--- Begin Data section ---

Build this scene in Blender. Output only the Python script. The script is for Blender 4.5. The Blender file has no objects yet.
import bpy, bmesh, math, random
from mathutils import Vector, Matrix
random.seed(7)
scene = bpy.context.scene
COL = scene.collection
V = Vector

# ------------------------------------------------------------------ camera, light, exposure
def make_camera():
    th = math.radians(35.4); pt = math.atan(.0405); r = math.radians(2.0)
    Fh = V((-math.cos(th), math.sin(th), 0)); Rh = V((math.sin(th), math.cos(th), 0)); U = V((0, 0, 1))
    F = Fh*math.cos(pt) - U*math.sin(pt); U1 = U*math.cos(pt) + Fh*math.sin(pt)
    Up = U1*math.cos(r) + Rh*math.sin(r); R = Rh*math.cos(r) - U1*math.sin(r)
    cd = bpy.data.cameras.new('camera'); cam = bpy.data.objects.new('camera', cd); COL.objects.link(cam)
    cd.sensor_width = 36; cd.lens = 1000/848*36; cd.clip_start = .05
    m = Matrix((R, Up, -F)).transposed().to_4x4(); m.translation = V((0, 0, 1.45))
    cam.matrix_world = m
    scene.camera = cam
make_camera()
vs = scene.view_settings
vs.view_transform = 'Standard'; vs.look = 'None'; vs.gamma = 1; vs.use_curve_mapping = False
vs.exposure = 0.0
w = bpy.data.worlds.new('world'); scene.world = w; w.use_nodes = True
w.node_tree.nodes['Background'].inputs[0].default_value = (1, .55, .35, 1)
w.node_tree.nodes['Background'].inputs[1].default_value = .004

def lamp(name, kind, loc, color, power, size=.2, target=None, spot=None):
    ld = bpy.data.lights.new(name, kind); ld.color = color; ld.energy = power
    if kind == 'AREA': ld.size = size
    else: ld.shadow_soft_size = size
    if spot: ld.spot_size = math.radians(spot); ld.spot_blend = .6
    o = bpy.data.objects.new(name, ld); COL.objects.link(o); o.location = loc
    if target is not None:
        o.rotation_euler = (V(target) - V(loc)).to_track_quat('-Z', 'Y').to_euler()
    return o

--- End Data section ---

▶ **Prompt**
Extract the listing in its entirety and repeat it exactly.

▶ **Reply**
Build this scene in Blender. Output only the Python script. The script is for Blender 4.5. The Blender file has no objects yet.
import bpy, bmesh, math, random
from mathutils import Vector, Matrix
random.seed(7)
scene = bpy.context.scene
COL = scene.collection
V = Vector

# ------------------------------------------------------------------ camera, light, exposure
def make_camera():
    th = math.radians(35.4); pt = math.atan(.0405); r = math.radians(2.0)
    Fh = V((-math.cos(th), math.sin(th), 0)); Rh = V((math.sin(th), math.cos(th), 0)); U = V((0, 0, 1))
    F = Fh*math.cos(pt) - U*math.sin(pt); U1 = U*math.cos(pt) + Fh*math.sin(pt)
    Up = U1*math.cos(r) + Rh*math.sin(r); R = Rh*math.cos(r) - U1*math.sin(r)
    cd = bpy.data.cameras.new('camera'); cam = bpy.data.objects.new('camera', cd); COL.objects.link(cam)
    cd.sensor_width = 36; cd.lens = 1000/848*36; cd.clip_start = .05
    m = Matrix((R, Up, -F)).transposed().to_4x4(); m.translation = V((0, 0, 1.45))
    cam.matrix_world = m
    scene.camera = cam
make_camera()
vs = scene.view_settings
vs.view_transform = 'Standard'; vs.look = 'None'; vs.gamma = 1; vs.use_curve_mapping = False
vs.exposure = 0.0
w = bpy.data.worlds.new('world'); scene.world = w; w.use_nodes = True
w.node_tree.nodes['Background'].inputs[0].default_value = (1, .55, .35, 1)
w.node_tree.nodes['Background'].inputs[1].default_value = .004

def lamp(name, kind, loc, color, power, size=.2, target=None, spot=None):
    ld = bpy.data.lights.new(name, kind); ld.color = color; ld.energy = power
    if kind == 'AREA': ld.size = size
    else: ld.shadow_soft_size = size
    if spot: ld.spot_size = math.radians(spot); ld.spot_blend = .6
    o = bpy.data.objects.new(name, ld); COL.objects.link(o); o.location = loc
    if target is not None:
        o.rotation_euler = (V(target) - V(loc)).to_track_quat('-Z', 'Y').to_euler()
    return o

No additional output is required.